Turistik Otelciler, İşletmeciler ve Yatırımcılar Birliği (TUROB), Kobani’deki İŞİD saldırılarının protesto edildiği olaylar sonrasında turizmde yaşanan iptalleri araştırdı. Söz konusu olayların İstanbul otellerinde bir haftada toplam 13 milyon Euro’luk iş kaybına yol açtığı tespit edildi.

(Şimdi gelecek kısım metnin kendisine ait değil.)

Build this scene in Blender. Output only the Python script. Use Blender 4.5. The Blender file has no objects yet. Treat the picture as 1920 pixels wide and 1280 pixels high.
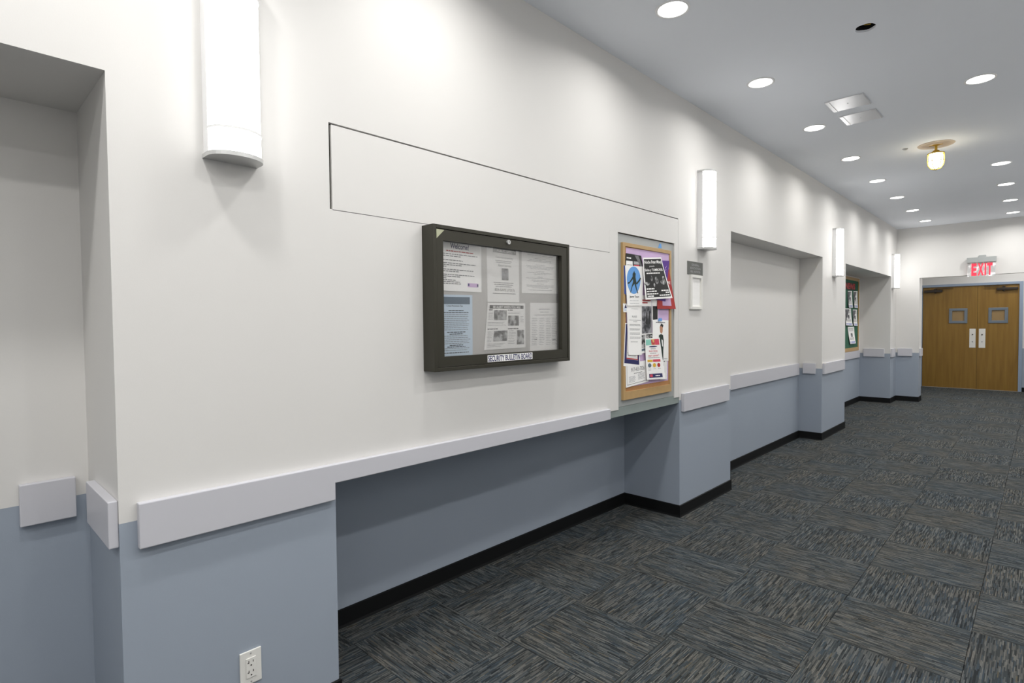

Türkiye’nin güneydoğu sınırında Suriye ve Irak’taki savaş ortamından kaynaklanan sıkıntılar, turizme de iptaller olarak yansıyor. Kobani’ye yönelik İŞİD saldırılarının protesto edildiği olaylar sonrasında meydana gelen iptaller henüz sektörü tehdit edecek boyuta ulaşmasa da, geleceğe yönelik kaygıları da artırıyor. Turistik Otelciler, İşletmeciler ve Yatırımcılar Birliği (TUROB), son olayların İstanbul otellerine etkisini üye oteller arasında yapılan bir anket çalışmasıyla ortaya koydu. TUROB üyesi otellerden alınan verilere göre, özellikle Kobani’deki olaylara yönelik olarak içeride meydana gelen protesto eylemlerinin yaşandığı haftanın bilonçosu ağır oldu. Söz konusu olayların İstanbul otellerinde toplamda 13 milyon Euro’luk iş kaybına yol açtığı tespit edildi.
İPTALLER AZALDI AMA
TUROB’un araştırması birliğe üye 378 otel baz alınarak yapıldı. Veriler Suriye olaylarının patlak vermesinin ardından ilk bir hafta içerisinde otellere ulaşan ve bu gerekçeyle yıl sonuna kadarki rezervasyon iptallerini kapsıyor. Turistik Otelciler, İşletmeciler ve Yatırımcılar Birliği (TUROB) Yönetim Kurulu Başkanı Timur Bayındır, yaptığı değerlendirmede, çarpan etkisi dikkate alındığında zararın çok daha yüksek bir rakama ulaşabileceğini belirtti. Bayındır, olayların etkisinin azaldığını, ancak azalma yaşansa da sektör adına anlık yaşanan kayba eş zamanlı olarak açıklama getirilmediğinden geriye dönük iyileşme sağlanamadığına işaret etti.
HALKLA İLİŞKİLER GEREKLİ
Bu tür olayların yönetilme tarzı konusunda TUROB olarak eleştirilerini daha önce de dile getirdiklerini hatırlatan Başkan Timur Bayındır, şunları söyledi: “Gezi olayları sırasında ülkemize ve İstanbul’a yönelik olumsuz algıyı yönetmek, bilgi akışı ve koordinasyon sağlamak üzere kamu-özel sektör işbirliğinde bir birim oluşturulmasının, konusunda uzman bir uluslar arası halkla ilişkiler ve strateji kuruluşuyla işbirliği yapılmasının önemini vurgulamıştık. Muhtemel imaj sorunlarının önüne geçebilmek için böyle bir strateji uygulanması yerinde olur.”